*What you need to do*: The material below should be written out in full and exactly; pictures stay out of the copy.
[Begin Supplied data]
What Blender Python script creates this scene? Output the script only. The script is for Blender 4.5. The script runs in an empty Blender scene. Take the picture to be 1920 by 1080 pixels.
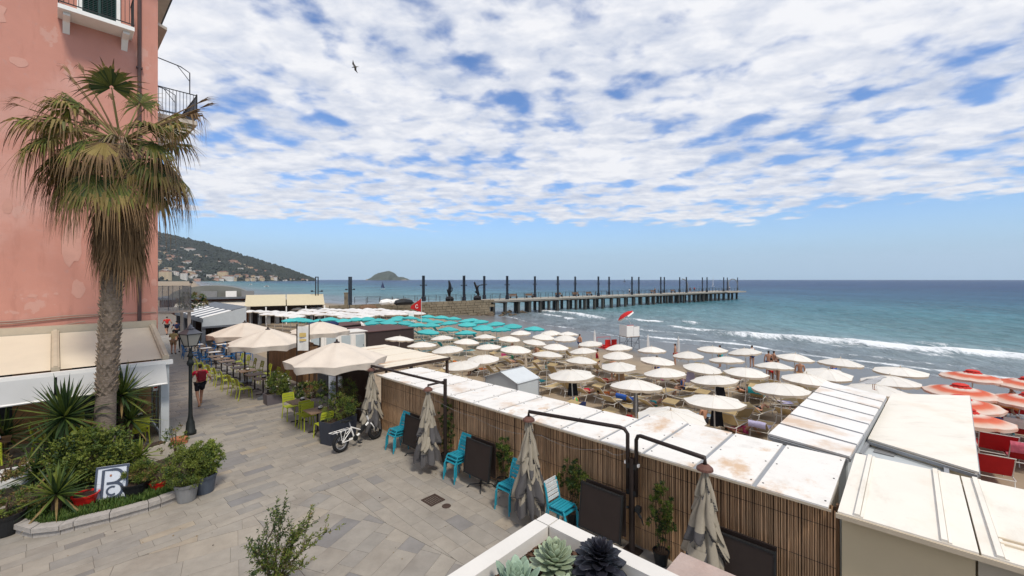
import bpy, math, random
import numpy as np
from mathutils import Vector, Matrix
R = math.radians
PI = math.pi
rnd = random.Random(7)
sc = bpy.context.scene
COL = sc.collection

# ------------------------------------------------------------------ camera
cam_d = bpy.data.cameras.new('camera')
cam_d.lens = 15.0
cam_d.sensor_width = 36.0
cam_d.shift_y = -16 / 1920
cam_d.clip_start = 0.05
cam_d.clip_end = 60000
cam = bpy.data.objects.new('camera', cam_d)
cam.location = (0, 0, 5.0)
cam.rotation_euler = (R(90), 0, 0)
COL.objects.link(cam)
sc.camera = cam

# ------------------------------------------------------------------ exposure
sc.view_settings.view_transform = 'Standard'
sc.view_settings.look = 'None'
sc.view_settings.gamma = 1.0
sc.view_settings.use_curve_mapping = False
sc.view_settings.exposure = 1.0
sc.cycles.use_denoising = True
sc.cycles.max_bounces = 6
sc.cycles.transparent_max_bounces = 8

# ------------------------------------------------------------------ sky with a broken cloud layer
SUN_ELEV, SUN_AZ = R(56), R(150)          # azimuth measured clockwise from +Y: behind the camera on the right
world = bpy.data.worlds.new('World')
sc.world = world
world.use_nodes = True
wt = world.node_tree
wt.nodes.clear()


def WN(kind, **kw):
    n = wt.nodes.new(kind)
    for k, v in kw.items():
        setattr(n, k, v)
    return n


def wmath(op, a, b=None, c=None, clamp=False):
    n = WN('ShaderNodeMath', operation=op, use_clamp=clamp)
    for i, x in enumerate((a, b, c)):
        if x is None:
            continue
        if isinstance(x, (int, float)):
            n.inputs[i].default_value = x
        else:
            wt.links.new(x, n.inputs[i])
    return n.outputs[0]


sky = WN('ShaderNodeTexSky', sky_type='NISHITA', sun_disc=False, sun_elevation=SUN_ELEV, sun_rotation=SUN_AZ,
         altitude=10, air_density=1.0, dust_density=0.1, ozone_density=3.0)
skyS = WN('ShaderNodeMix', data_type='RGBA', blend_type='MULTIPLY')
skyS.inputs[0].default_value = 1
SKY_STRENGTH = 0.074
skyS.inputs[7].default_value = (SKY_STRENGTH * 0.74, SKY_STRENGTH * 0.90, SKY_STRENGTH * 1.12, 1)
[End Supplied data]
*Complete response*:
What Blender Python script creates this scene? Output the script only. The script is for Blender 4.5. The script runs in an empty Blender scene. Take the picture to be 1920 by 1080 pixels.
import bpy, math, random
import numpy as np
from mathutils import Vector, Matrix
R = math.radians
PI = math.pi
rnd = random.Random(7)
sc = bpy.context.scene
COL = sc.collection

# ------------------------------------------------------------------ camera
cam_d = bpy.data.cameras.new('camera')
cam_d.lens = 15.0
cam_d.sensor_width = 36.0
cam_d.shift_y = -16 / 1920
cam_d.clip_start = 0.05
cam_d.clip_end = 60000
cam = bpy.data.objects.new('camera', cam_d)
cam.location = (0, 0, 5.0)
cam.rotation_euler = (R(90), 0, 0)
COL.objects.link(cam)
sc.camera = cam

# ------------------------------------------------------------------ exposure
sc.view_settings.view_transform = 'Standard'
sc.view_settings.look = 'None'
sc.view_settings.gamma = 1.0
sc.view_settings.use_curve_mapping = False
sc.view_settings.exposure = 1.0
sc.cycles.use_denoising = True
sc.cycles.max_bounces = 6
sc.cycles.transparent_max_bounces = 8

# ------------------------------------------------------------------ sky with a broken cloud layer
SUN_ELEV, SUN_AZ = R(56), R(150)          # azimuth measured clockwise from +Y: behind the camera on the right
world = bpy.data.worlds.new('World')
sc.world = world
world.use_nodes = True
wt = world.node_tree
wt.nodes.clear()


def WN(kind, **kw):
    n = wt.nodes.new(kind)
    for k, v in kw.items():
        setattr(n, k, v)
    return n


def wmath(op, a, b=None, c=None, clamp=False):
    n = WN('ShaderNodeMath', operation=op, use_clamp=clamp)
    for i, x in enumerate((a, b, c)):
        if x is None:
            continue
        if isinstance(x, (int, float)):
            n.inputs[i].default_value = x
        else:
            wt.links.new(x, n.inputs[i])
    return n.outputs[0]


sky = WN('ShaderNodeTexSky', sky_type='NISHITA', sun_disc=False, sun_elevation=SUN_ELEV, sun_rotation=SUN_AZ,
         altitude=10, air_density=1.0, dust_density=0.1, ozone_density=3.0)
skyS = WN('ShaderNodeMix', data_type='RGBA', blend_type='MULTIPLY')
skyS.inputs[0].default_value = 1
SKY_STRENGTH = 0.074
skyS.inputs[7].default_value = (SKY_STRENGTH * 0.74, SKY_STRENGTH * 0.90, SKY_STRENGTH * 1.12, 1)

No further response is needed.